TASK GOAL: Write out, word for word, the stretch of lines beginning at the one with "Reconstruct this image" and ending at the one with "PI = math.pi", omitting the images.

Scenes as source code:
==========
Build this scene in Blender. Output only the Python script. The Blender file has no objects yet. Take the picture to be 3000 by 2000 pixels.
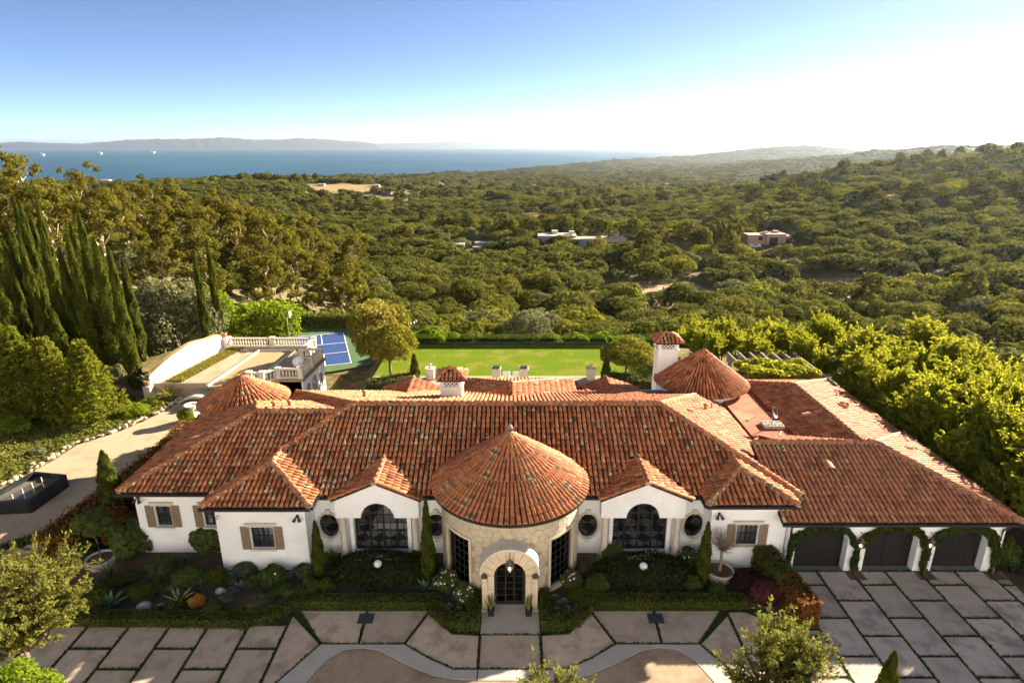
import bpy, bmesh, math, random
import numpy as np
from mathutils import Vector, Matrix, noise
from mathutils.geometry import tessellate_polygon

random.seed(7)
scn = bpy.context.scene
COL = scn.collection
R_ = math.radians

# ------------------------------------------------------------------ camera
CAM_H = 21.0
FPX = 1800.0                      # focal length in photo pixels (3000 wide)
PITCH = math.atan(576.0 / FPX)    # the horizon stands 576 px above the middle
cam_d = bpy.data.cameras.new('camera')
cam = bpy.data.objects.new('camera', cam_d)
COL.objects.link(cam)
cam_d.sensor_width = 36.0
cam_d.lens = 36.0 * FPX / 3000.0
cam_d.clip_start = 0.5
cam_d.clip_end = 400000.0
cam.location = (0, 0, CAM_H)
cam.rotation_euler = (math.pi / 2 - PITCH, 0, 0)
scn.camera = cam

HAZE = 2.4e-5
# ------------------------------------------------------------------ sky, sun, exposure
SUN_AZ = R_(53.0)     # to the right of the view direction (+Y), behind the house
SUN_EL = R_(19.6)
world = bpy.data.worlds.new('World')
scn.world = world
world.use_nodes = True
wn = world.node_tree.nodes
sky = wn.new('ShaderNodeTexSky')
sky.sky_type = 'NISHITA'
sky.sun_disc = False
sky.sun_elevation = SUN_EL
sky.sun_rotation = SUN_AZ
sky.altitude = 100.0
sky.air_density = 0.27
sky.dust_density = 0.0
sky.ozone_density = 0.8
world.node_tree.links.new(sky.outputs[0], wn['Background'].inputs[0])
wn['Background'].inputs[1].default_value = 0.05
sun_d = bpy.data.lights.new('sun', 'SUN')
sun = bpy.data.objects.new('sun', sun_d)
COL.objects.link(sun)
sun_d.energy = 5.0
sun_d.angle = R_(0.53)
sun_d.color = (1.0, 0.86, 0.66)
SUNV = Vector((math.cos(SUN_EL) * math.sin(SUN_AZ), math.cos(SUN_EL) * math.cos(SUN_AZ), math.sin(SUN_EL)))
sun.rotation_euler = SUNV.to_track_quat('Z', 'Y').to_euler()
sun.location = (60, 40, 60)
scn.view_settings.view_transform = 'Standard'
scn.view_settings.look = 'None'
scn.view_settings.gamma = 1.0
scn.view_settings.exposure = 2.4
scn.view_settings.use_curve_mapping = False
cy = scn.cycles
cy.use_denoising = True
cy.max_bounces = 6
cy.diffuse_bounces = 3
cy.glossy_bounces = 2
cy.transmission_bounces = 4
cy.transparent_max_bounces = 12
cy.volume_bounces = 0
cy.use_adaptive_sampling = True
cy.adaptive_threshold = 0.02
cy.caustics_reflective = False
cy.caustics_refractive = False
cy.sample_clamp_indirect = 6.0

# ------------------------------------------------------------------ survey helpers: photo pixel -> place
_c, _s = math.cos(PITCH), math.sin(PITCH)
def ray(u, v):
    x = (u - 1500) / FPX; y = -(v - 1000) / FPX
    return Vector((x, _c + y * _s, -_s + y * _c))
def Zp(u, v, z=0.0):
    d = ray(u, v); t = (z - CAM_H) / d.z
    return Vector((d.x * t, d.y * t, z))
def Yp(u, v, y):
    d = ray(u, v); t = y / d.y
    return Vector((d.x * t, y, CAM_H + d.z * t))

# ------------------------------------------------------------------ object helpers
WPOS = {}
def link(o): COL.objects.link(o); return o
def setp(o, label=None, cat=None, group=None, kind=None):
    if label: o['label'] = label
    if cat: o['category'] = cat
    if group: o['group'] = group
    if kind: o['kind'] = kind
    return o
def adopt(o, parent):
    if parent is None: return
    o.parent = parent
    loc = WPOS.get(parent.name, Vector((0, 0, 0)))
    o.matrix_parent_inverse = Matrix.Translation(-loc)
def thing(name, loc, label, cat, group=None):
    o = bpy.data.objects.new(name, None)
    o.empty_display_size = 0.3
    link(o); o.location = loc
    WPOS[o.name] = Vector(loc)
    return setp(o, label, cat, group)
def obj(name, me, mat=None, parent=None, label=None, cat=None, group=None, kind=None, mw=None):
    o = bpy.data.objects.new(name, me)
    if mat is not None and len(me.materials) == 0: me.materials.append(mat)
    link(o)
    if mw is not None: o.matrix_basis = mw
    adopt(o, parent)
    return setp(o, label, cat, group, kind)
def copy_tree(o, parent=None):
    c = o.copy(); link(c)
    if parent is not None: c.parent = parent
    for ch in list(o.children): copy_tree(ch, c)
    return c

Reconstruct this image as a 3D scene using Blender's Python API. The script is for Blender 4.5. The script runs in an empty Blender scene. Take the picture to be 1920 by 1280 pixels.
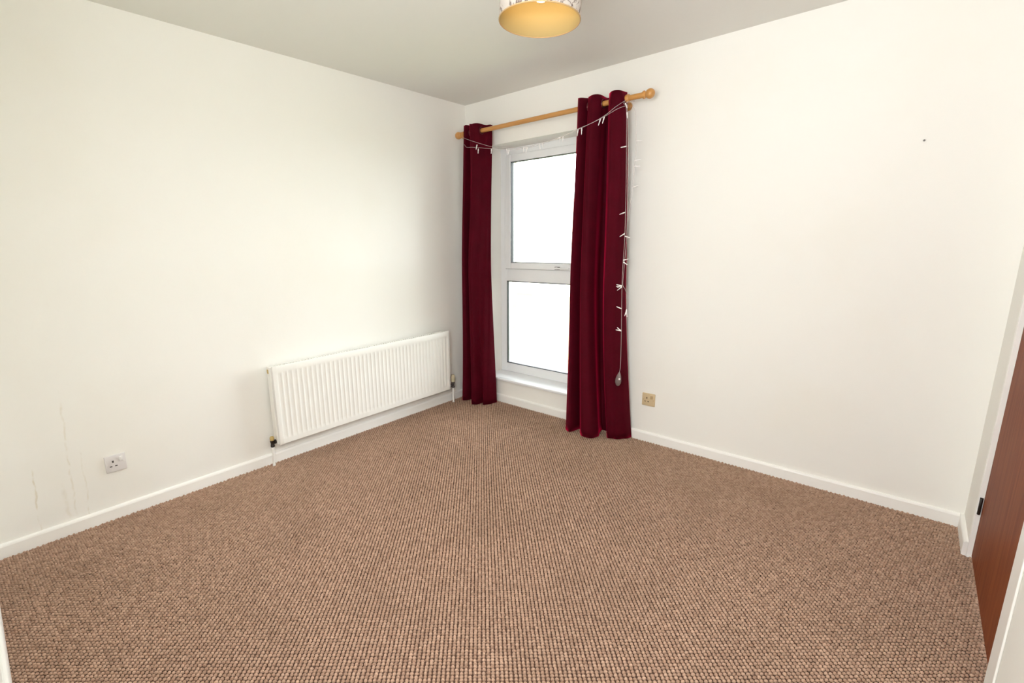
import bpy, bmesh, math, random
from mathutils import Vector, Matrix
random.seed(7)
S = bpy.context.scene
C = S.collection
PI = math.pi

# ------------------------------------------------------------------ camera, world, lights, exposure
W, H, NEAR = 3.149, 2.40, -3.085          # room: x 0..W, y NEAR..0, z 0..H
cam_d = bpy.data.cameras.new('camera'); cam = bpy.data.objects.new('camera', cam_d); C.objects.link(cam)
r_ = Vector((0.7399, 0.6725, -0.0157)); f_ = Vector((-0.6600, 0.7208, -0.2105))
f_.normalize(); r_ = (r_ - f_ * r_.dot(f_)).normalized(); u_ = r_.cross(f_)
M = Matrix((r_, u_, -f_)).transposed().to_4x4(); M.translation = (2.8371, -2.9871, 1.3469)
cam.matrix_world = M
cam_d.sensor_width = 36.0; cam_d.lens = 893.9645 * 36 / 1920
cam_d.shift_x = 63.0047 / 1920; cam_d.shift_y = 3.4978 / 1920
cam_d.clip_start = 0.01; cam_d.clip_end = 200
S.camera = cam

world = bpy.data.worlds.new('overcast_sky'); S.world = world; world.use_nodes = True
bg = world.node_tree.nodes['Background']
bg.inputs['Color'].default_value = (0.93, 0.97, 1.0, 1); bg.inputs['Strength'].default_value = 14.5

def area(name, loc, rot, sx, sy, power, col):
    d = bpy.data.lights.new(name, 'AREA'); d.shape = 'RECTANGLE'; d.size = sx; d.size_y = sy
    d.energy = power; d.color = col
    o = bpy.data.objects.new(name, d); o.location = loc; o.rotation_euler = rot; C.objects.link(o); return o
# light guide (portal) in the window opening: only helps the renderer find the sky
po = area('window_portal', (0.785, 0.40, 1.14), (-PI / 2, 0, 0), 1.16, 1.86, 1, (1, 1, 1))
po.data.cycles.is_portal = True
# added unseen fill, turned up and back to bounce off ceiling and near wall
BOUNCE_FILL = 24.5
fill_bounce = area('bounce_fill_light', (2.55, -2.75, 1.70), (math.radians(165), 0, math.radians(-40)), 0.30, 0.30, BOUNCE_FILL, (0.95, 0.96, 0.97))
# added fill light, unseen, shining in through an opening behind the camera
REAR_FILL = 40.0
fill_rear = area('rear_fill_light', (2.30, NEAR - 0.10, 1.50), (PI / 2, 0, 0), 0.74, 0.96, REAR_FILL, (0.93, 0.96, 0.98))

LAMP = 20.0                               # lit bulb
S.view_settings.view_transform = 'Standard'; S.view_settings.look = 'None'
S.view_settings.gamma = 1.0; S.view_settings.use_curve_mapping = False
S.view_settings.exposure = 0.0
S.cycles.max_bounces = 16; S.cycles.diffuse_bounces = 10; S.cycles.glossy_bounces = 4
S.cycles.transparent_max_bounces = 16; S.cycles.use_denoising = True
S.cycles.sample_clamp_indirect = 8.0

# ------------------------------------------------------------------ materials
def mat(name, col, rough=0.6, spec=0.5, metal=0.0, sheen=0.0, sheen_col=None, coat=0.0, trans=0.0, alpha=1.0, emit=None, es=0.0, sub=0.0):
    m = bpy.data.materials.new(name); m.use_nodes = True
    b = m.node_tree.nodes['Principled BSDF']; i = b.inputs
    i['Base Color'].default_value = (*col, 1); i['Roughness'].default_value = rough
    i['Specular IOR Level'].default_value = spec; i['Metallic'].default_value = metal
    i['Coat Weight'].default_value = coat; i['Transmission Weight'].default_value = trans; i['Alpha'].default_value = alpha
    if sheen:
        i['Sheen Weight'].default_value = sheen; i['Sheen Roughness'].default_value = 0.28 if sheen >= 1 else 0.35
        i['Sheen Tint'].default_value = (*(sheen_col or col), 1)
    if emit: i['Emission Color'].default_value = (*emit, 1); i['Emission Strength'].default_value = es
    return m
def N(m, t, **kw):
    n = m.node_tree.nodes.new(t)
    for k, v in kw.items():
        if k in n.inputs.keys(): n.inputs[k].default_value = v
        else: setattr(n, k, v)
    return n
def L(m, a, b): m.node_tree.links.new(a, b)
def bsdf(m): return m.node_tree.nodes['Principled BSDF']
def math_n(m, op, a, b=None, c=None, clamp=False):
    n = m.node_tree.nodes.new('ShaderNodeMath'); n.operation = op; n.use_clamp = clamp
    for k, v in enumerate((a, b, c)):
        if v is None: continue
        if isinstance(v, (int, float)): n.inputs[k].default_value = v
        else: L(m, v, n.inputs[k])
    return n.outputs[0]
def mixcol(m, fac, a, b):
    n = m.node_tree.nodes.new('ShaderNodeMix'); n.data_type = 'RGBA'
    if isinstance(fac, (int, float)): n.inputs[0].default_value = fac
    else: L(m, fac, n.inputs[0])
    for s, v in ((6, a), (7, b)):
        if isinstance(v, tuple): n.inputs[s].default_value = (*v, 1)
        else: L(m, v, n.inputs[s])
    return n.outputs[2]
def noise(m, scale, detail=3, coord=None, rough=0.5, dist=0.0):
    n = N(m, 'ShaderNodeTexNoise', Scale=scale, Detail=detail, Roughness=rough, Distortion=dist)
    if coord is None: coord = N(m, 'ShaderNodeNewGeometry').outputs['Position']
    L(m, coord, n.inputs['Vector']); return n.outputs['Fac']
def bump(m, h, strength, dist=0.001):
    b = N(m, 'ShaderNodeBump', Strength=strength, Distance=dist); L(m, h, b.inputs['Height']); L(m, b.outputs[0], bsdf(m).inputs['Normal'])
def ramp(m, fac, p0, p1):
    n = m.node_tree.nodes.new('ShaderNodeMapRange'); n.interpolation_type = 'SMOOTHSTEP'
    L(m, fac, n.inputs[0]); n.inputs[1].default_value = p0; n.inputs[2].default_value = p1
    return n.outputs[0]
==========
FINAL ANSWER:
Reconstruct this image as a 3D scene using Blender's Python API. The script is for Blender 4.5. The script runs in an empty Blender scene. Take the picture to be 1920 by 1280 pixels.
import bpy, bmesh, math, random
from mathutils import Vector, Matrix
random.seed(7)
S = bpy.context.scene
C = S.collection
PI = math.pi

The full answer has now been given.